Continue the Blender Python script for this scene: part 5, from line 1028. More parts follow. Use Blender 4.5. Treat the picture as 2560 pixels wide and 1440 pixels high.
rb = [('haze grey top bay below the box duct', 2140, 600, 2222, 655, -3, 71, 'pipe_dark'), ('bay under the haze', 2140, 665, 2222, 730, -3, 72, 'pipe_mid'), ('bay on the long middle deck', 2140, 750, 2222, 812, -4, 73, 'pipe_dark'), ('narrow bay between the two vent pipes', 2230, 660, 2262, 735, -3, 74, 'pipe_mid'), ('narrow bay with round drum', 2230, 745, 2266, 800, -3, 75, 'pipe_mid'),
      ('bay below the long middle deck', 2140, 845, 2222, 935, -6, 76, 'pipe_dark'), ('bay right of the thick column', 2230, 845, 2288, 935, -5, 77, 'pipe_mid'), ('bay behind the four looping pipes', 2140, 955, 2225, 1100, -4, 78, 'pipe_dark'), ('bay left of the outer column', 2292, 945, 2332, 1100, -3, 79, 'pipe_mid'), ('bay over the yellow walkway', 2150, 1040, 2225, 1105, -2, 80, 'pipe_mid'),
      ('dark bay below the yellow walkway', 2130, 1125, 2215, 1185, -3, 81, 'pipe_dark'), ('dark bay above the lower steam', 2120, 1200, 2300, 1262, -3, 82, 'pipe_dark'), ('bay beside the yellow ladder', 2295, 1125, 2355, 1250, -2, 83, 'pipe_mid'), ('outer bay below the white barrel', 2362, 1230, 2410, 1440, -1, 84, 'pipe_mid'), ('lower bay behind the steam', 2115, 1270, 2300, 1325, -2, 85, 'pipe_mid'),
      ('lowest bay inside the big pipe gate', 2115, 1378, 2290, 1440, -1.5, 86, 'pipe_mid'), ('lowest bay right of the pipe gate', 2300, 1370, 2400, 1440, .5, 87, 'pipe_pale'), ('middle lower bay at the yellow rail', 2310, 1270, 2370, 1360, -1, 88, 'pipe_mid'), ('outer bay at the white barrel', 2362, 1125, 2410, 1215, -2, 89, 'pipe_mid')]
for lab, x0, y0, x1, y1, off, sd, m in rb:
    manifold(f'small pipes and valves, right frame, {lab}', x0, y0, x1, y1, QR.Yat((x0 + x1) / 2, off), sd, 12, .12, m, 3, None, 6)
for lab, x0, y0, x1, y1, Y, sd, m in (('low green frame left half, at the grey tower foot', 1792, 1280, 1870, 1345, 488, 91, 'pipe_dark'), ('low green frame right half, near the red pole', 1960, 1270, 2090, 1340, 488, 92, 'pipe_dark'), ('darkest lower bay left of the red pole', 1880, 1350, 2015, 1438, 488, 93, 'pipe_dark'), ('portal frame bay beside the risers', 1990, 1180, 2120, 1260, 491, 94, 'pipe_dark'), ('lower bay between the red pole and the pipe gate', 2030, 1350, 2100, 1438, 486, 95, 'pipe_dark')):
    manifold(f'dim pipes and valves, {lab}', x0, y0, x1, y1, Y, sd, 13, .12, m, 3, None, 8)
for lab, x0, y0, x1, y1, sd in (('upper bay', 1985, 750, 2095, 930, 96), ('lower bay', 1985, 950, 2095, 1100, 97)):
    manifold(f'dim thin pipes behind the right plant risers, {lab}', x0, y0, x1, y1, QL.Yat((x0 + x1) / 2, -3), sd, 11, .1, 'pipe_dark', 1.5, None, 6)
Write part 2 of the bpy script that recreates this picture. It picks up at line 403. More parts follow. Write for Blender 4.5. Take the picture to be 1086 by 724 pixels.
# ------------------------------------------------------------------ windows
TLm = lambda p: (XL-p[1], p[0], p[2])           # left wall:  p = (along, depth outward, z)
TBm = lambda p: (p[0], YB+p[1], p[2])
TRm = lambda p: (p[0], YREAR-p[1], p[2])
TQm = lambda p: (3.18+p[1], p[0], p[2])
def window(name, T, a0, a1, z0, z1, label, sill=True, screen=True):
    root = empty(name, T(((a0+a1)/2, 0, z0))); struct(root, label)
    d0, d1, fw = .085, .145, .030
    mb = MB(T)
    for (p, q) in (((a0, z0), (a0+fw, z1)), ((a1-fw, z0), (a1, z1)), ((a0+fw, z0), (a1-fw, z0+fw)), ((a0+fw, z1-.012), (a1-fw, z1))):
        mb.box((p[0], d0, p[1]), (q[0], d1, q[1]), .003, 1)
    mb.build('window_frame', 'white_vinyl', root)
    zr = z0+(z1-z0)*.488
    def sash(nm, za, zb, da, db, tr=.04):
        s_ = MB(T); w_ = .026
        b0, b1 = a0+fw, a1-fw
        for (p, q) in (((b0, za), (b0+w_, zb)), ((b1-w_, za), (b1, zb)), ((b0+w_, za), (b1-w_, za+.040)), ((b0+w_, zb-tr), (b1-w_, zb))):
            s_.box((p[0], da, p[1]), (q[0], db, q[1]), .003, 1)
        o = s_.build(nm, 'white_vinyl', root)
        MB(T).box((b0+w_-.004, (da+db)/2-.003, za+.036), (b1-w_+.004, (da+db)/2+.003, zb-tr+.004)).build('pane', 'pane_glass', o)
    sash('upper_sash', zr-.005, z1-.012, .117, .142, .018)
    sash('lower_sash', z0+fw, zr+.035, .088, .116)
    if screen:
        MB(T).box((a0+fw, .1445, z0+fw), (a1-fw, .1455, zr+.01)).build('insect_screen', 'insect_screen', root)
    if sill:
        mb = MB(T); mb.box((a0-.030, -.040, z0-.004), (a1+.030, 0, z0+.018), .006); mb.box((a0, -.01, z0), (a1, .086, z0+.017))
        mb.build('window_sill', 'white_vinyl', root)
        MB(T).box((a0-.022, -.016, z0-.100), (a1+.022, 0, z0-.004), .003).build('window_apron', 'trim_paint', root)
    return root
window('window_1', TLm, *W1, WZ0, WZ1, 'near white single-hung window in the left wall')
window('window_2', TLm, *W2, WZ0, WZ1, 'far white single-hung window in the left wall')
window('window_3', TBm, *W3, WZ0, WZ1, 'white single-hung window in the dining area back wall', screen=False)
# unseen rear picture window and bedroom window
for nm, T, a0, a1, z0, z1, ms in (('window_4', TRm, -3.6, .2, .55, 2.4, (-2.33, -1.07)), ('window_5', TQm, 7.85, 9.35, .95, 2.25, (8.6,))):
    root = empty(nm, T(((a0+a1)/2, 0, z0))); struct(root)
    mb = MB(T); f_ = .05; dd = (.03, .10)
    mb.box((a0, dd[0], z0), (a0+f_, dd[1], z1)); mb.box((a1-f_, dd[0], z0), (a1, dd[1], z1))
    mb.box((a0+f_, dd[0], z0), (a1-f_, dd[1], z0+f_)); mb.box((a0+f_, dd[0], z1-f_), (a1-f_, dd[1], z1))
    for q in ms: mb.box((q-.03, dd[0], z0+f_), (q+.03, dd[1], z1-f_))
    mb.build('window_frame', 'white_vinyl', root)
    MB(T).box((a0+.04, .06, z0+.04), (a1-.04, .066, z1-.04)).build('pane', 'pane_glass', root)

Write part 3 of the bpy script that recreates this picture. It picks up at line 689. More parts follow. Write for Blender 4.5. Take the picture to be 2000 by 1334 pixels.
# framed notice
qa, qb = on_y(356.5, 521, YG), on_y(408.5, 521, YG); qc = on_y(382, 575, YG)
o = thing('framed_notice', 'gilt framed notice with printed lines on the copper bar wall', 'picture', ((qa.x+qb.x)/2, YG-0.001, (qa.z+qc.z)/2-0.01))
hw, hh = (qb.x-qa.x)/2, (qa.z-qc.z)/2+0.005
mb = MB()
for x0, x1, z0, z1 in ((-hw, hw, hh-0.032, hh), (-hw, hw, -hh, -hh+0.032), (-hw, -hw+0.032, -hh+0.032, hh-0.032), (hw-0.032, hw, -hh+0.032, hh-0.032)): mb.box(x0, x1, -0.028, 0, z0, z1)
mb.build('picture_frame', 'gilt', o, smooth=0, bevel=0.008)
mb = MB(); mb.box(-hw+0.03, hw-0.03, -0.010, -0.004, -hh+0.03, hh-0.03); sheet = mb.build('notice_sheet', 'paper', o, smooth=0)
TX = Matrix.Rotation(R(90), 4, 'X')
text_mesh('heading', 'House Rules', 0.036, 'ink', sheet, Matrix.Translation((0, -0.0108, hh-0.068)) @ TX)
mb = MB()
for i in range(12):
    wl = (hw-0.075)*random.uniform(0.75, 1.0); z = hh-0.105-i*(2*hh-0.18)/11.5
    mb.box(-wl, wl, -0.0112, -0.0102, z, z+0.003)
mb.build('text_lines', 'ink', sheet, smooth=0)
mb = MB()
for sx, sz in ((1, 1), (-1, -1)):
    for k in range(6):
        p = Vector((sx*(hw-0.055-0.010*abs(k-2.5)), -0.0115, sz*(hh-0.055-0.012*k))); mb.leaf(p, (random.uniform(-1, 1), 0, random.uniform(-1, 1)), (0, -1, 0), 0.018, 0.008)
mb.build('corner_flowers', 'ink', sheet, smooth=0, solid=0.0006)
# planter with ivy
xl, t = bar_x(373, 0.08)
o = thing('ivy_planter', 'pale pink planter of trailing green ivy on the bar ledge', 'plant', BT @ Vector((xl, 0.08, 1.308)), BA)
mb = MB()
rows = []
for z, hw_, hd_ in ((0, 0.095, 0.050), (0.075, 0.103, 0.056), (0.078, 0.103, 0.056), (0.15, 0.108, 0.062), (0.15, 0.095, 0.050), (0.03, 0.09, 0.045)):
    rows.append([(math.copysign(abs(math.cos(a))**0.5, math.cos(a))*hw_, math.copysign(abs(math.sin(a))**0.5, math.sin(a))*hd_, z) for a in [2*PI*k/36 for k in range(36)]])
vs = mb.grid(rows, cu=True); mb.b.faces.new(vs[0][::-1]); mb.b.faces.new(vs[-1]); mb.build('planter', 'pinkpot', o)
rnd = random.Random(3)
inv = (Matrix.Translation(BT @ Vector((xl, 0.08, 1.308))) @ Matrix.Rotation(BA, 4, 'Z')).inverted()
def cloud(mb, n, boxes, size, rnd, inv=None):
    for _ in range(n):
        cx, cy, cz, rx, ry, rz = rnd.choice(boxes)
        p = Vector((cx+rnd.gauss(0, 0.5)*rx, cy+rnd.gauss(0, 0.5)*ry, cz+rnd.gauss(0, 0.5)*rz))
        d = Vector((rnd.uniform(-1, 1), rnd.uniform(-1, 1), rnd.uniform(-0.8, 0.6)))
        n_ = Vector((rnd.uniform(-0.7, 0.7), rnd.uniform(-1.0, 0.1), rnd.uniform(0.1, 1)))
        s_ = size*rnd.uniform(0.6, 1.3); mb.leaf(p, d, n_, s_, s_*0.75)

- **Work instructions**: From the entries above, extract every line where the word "script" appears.

- **The response**:
Continue the Blender Python script for this scene: part 5, from line 1028. More parts follow. Use Blender 4.5. Treat the picture as 2560 pixels wide and 1440 pixels high.
Write part 2 of the bpy script that recreates this picture. It picks up at line 403. More parts follow. Write for Blender 4.5. Take the picture to be 1086 by 724 pixels.
Write part 3 of the bpy script that recreates this picture. It picks up at line 689. More parts follow. Write for Blender 4.5. Take the picture to be 2000 by 1334 pixels.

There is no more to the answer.